After following the situation for a while (following, as in looking at the sticker under the routers at my friends and family homes), I noticed that all their routers were in 25X.XXX.XXX - 29X.XXX.XXX range, they bought the whole serie.

All numerals, without any letters whatsoever, lined up from 250.000.000 to 299.000.000! Piece of cake to crack, one letter here and there and it would be a whole different story.

I took Crunch, a wordlist generator available on Linux and issued the following command:

crunch 9 9 0123456789 -t 25@@@@@@@ -o /home/histerix/Desktop/25.txt

output:

histerix@box:~$ crunch 9 9 0123456789 -t 25@@@@@@@ -o 25.txt
Crunch will now generate the following amount of data: 100000000 bytes
95 MB
0 GB
0 TB
0 PB
Crunch will now generate the following number of lines: 10000000 

crunch: 100% completed generating output

This command tells Crunch to generate a list of numbers from 250000000 to 259999999, saving it on the Desktop as file 25.txt.

And if we dare to open it (it’s a 100MB text file, can be a bit hard on your editor), we can see a nicely ordered list:

250000000
250000001
250000002
250000003
250000004
250000005
250000006
250000007...

Let’s elaborate this.

crunch 9 9 0123456789 -t 25@@@@@@@ -o /home/histerix/Desktop/25.txt

First two numbers in our command, 9 and 9, are a minimal and maximal number of characters words in the list should have. By giving him two nines, we told him that he can only use 9 figured numbers in the entire list.

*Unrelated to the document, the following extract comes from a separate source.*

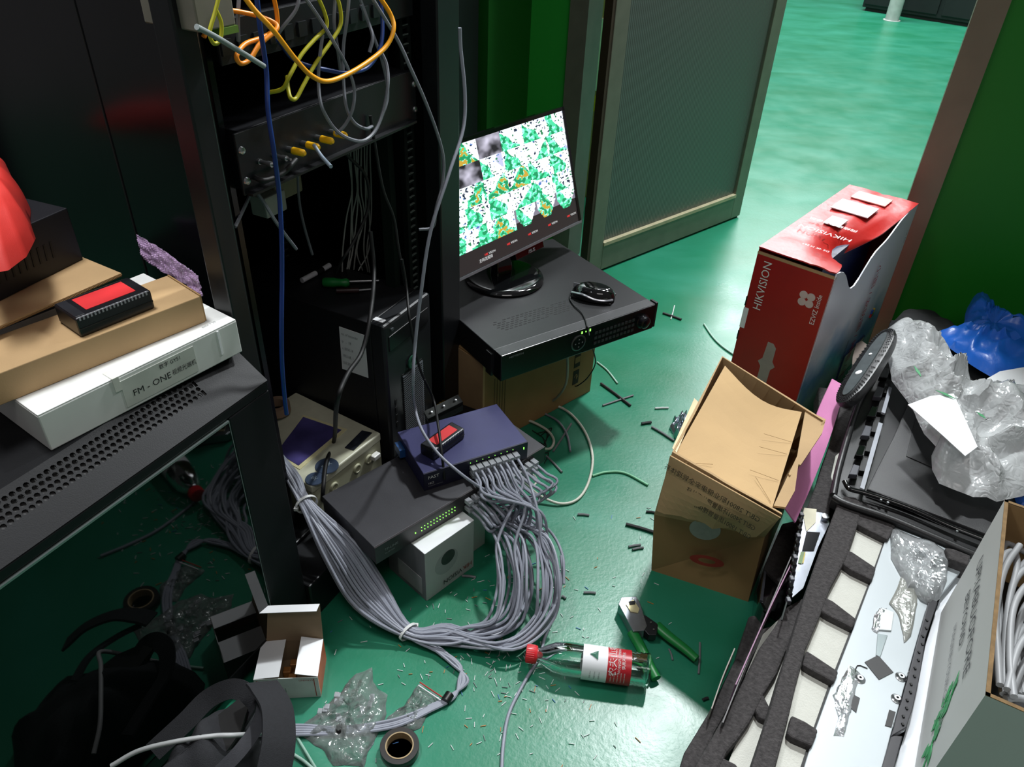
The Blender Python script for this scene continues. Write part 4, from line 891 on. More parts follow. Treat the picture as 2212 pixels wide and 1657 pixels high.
def handle(pts, w0, w1):
    pts = cat_spline(pts, 6); r = [w0+(w1-w0)*i/(len(pts)-1) for i in range(len(pts))]; rings = []
    for i, p in enumerate(pts):
        t = (pts[min(i+1, len(pts)-1)]-pts[max(0, i-1)]).normalized(); q = V((-t.y, t.x, 0)).normalized()
        rings.append([p+(q*math.cos(a)*1.0+V((0, 0, 1))*math.sin(a)*.75)*r[i] for a in [2*math.pi*k/12 for k in range(12)]])
    return MB().loft(rings).build('handle', greenplastic, e, smooth=True)
handle([lp(1366, 1366, .016), lp(1385, 1400, .016), lp(1404, 1440, .014), lp(1418, 1466, .012)], .011, .0095)
handle([lp(1418, 1352, .018), lp(1445, 1375, .018), lp(1480, 1402, .016), lp(1505, 1424, .014)], .011, .008)
# small open carton
zb_ = .058
P, rz, w_, d_ = frame_px(zb_, (547, 1469), (686, 1463), (699, 1380)); P.z = 0
e = thing('small_open_carton', 'small open white carton with raised lid on the floor beside the black bag', 'box', P, rz)
th = .0012; pr = mat('box_print', '#c9cfca', .5); inn_ = mat('inner_brown', '#8b755a', .8)
bx('front_wall', pr, e, 0, 0, 0, w_, th, zb_); bx('back_wall', inn_, e, 0, d_-th, 0, w_, d_, zb_)
bx('side_wall', pr, e, 0, th, 0, th, d_-th, zb_); bx('side_wall', mat('print_orange', '#b5542c', .5), e, w_-th, th, 0, w_, d_-th, zb_)
bx('bottom', inn_, e, th, th, 0, w_-th, d_-th, th)
def hinge(name, m, x0, y0, x1, y1, ln, ang, axis, par, th=.001):
    a = V((x0, y0, zb_)); b_ = V((x1, y1, zb_)); d = V(axis); v = d*math.cos(ang)*ln+V((0, 0, 1))*math.sin(ang)*ln; nn = (b_-a).cross(v).normalized()*th
    return MB().loft([[a, b_, b_+v, a+v], [a+nn, b_+nn, b_+v+nn, a+v+nn]]).build(name, m, par)
hinge('side_flap', whitecard2, 0, th, 0, d_-th, w_*.40, .10, (1, 0, 0), e); hinge('side_flap', whitecard2, w_, th, w_, d_-th, w_*.36, .25, (-1, 0, 0), e)
ld = hinge('lid', inn_, 0, d_, w_, d_, .078, math.radians(78), (0, 1, 0), e)
lt = V((0, d_, zb_))+(V((0, 1, 0))*math.cos(math.radians(78))+V((0, 0, 1))*math.sin(math.radians(78)))*.078
tf = [lt, lt+V((w_, 0, 0)), lt+V((w_-.003, -.018, .003)), lt+V((.003, -.018, .003))]
MB().loft([tf, [p+V((0, 0, .001)) for p in tf]]).build('tuck_flap', whitecard2, ld)
bx('red_stripe', mat('red_line', '#a3392f', .5), e, .004, -.0004, .004, .0055, 0, zb_-.004); bx('red_stripe', mat('red_line', '#a3392f', .5), e, w_-.008, -.0004, .004, w_-.0065, 0, zb_-.004)
text(e, 'UNIVIEW', .006, (w_*.70, -.0008, zb_-.008), (1, 0, 0), (0, 0, 1), mat('red_line', '#a3392f', .5)); bx('printed_mark', greyink, e, w_*.46, -.0005, .018, w_*.47, 0, .03)
for i in range(4):
    x, y = w_*(.42+.05*(i % 2)*2), d_*(.25+.16*i); ge = MB().box(x-.008, y-.006, th, x+.006, y+.006, .014+.003*i).build('packed_plug', mat('plug_copper', '#a9713c', .35, .3, .2, 80), e, bevel=.0015)
# tape roll
c = Z(864, 1622, .0)
e = thing('tape_roll', 'roll of black insulating tape lying flat at the bottom edge', 'tape', c)
MB().lathe([(0, .0235), (0, .032), (.001, .0325), (.016, .0325), (.017, .032), (.017, .0235), (0, .0235)], V(), (0, 0, 1), 48).build('tape_winding', mat('tape_dark', '#24211f', .35), e, smooth=True)
MB().lathe([(.0, .0215), (0, .0235), (.0178, .0235), (.0178, .0215), (0, .0215)], V(), (0, 0, 1), 48).build('core', mat('core_tan', '#a5906c', .7), e, smooth=True)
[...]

With the next group of numbers, 0123456789, we told him he must only use those characters to form a list.

Next command, starting with a -t, -t 25@@@@@@@, tells Crunch it must use a given pattern - all words must start with 25, followed by all other possible variations, whatever he can replace those monkeys with, while using the characters we gave him (0123456789).

And at the end is the good old output command, -o, followed with a filename, and signifies how do we want to call this list and where do we want to save it.

Since we need numbers from 250.000.000 to 299.999.999, we repeat the same process but this time replacing 25 with 26, both in the pattern and in the filename, and we do the same with 27, 28 and 29, leaving us with five text files, which we can easily then merge like we learned in one of the steps above:

cat 25.txt 26.txt 27.txt 28.txt 29.txt > our-list.txt

Armed with 50.000.000 passwords, containing each and every one of our cable provider ever gave it’s clients, it’s time to pluck some handshakes from the neighbourhood.

Now let’s see some images, showing difference in cracking with GPU and cracking with CPU.

On the first one, you can see how much it takes a fast Nvidia Tesla to crack the hash using this huge 500MB wordlist.

Powerful GPU with thousands of computing cores, hundreds of GBps of bandwidth and a fuckload of RAM has crunched through the list at about 60.000 H/s for just a bit above five minutes, when it nonchalantly spat out: Cracked!

While I love this beast, it doesn’t come even close to some real monsters out there, GTX’s and others, let alone powerful cracking rigs with several GPU’s combined.

For the sake of experimentation here’s what a quad-core Xeon CPU can do with the same capture and the same wordlist.

22 minutes, difference is obvious.

Truth be said, you will probably not be cracking passwords derived from the router's serial number (facepalm) but instead passwords someone carefully created and trust me, for that you will need serious muscle of a machine.

Point is, a powerful cracking rig can easily be built by using not one, but several mighty GPU’s. Such machine makes it easy to crack complex passwords in a timely manner.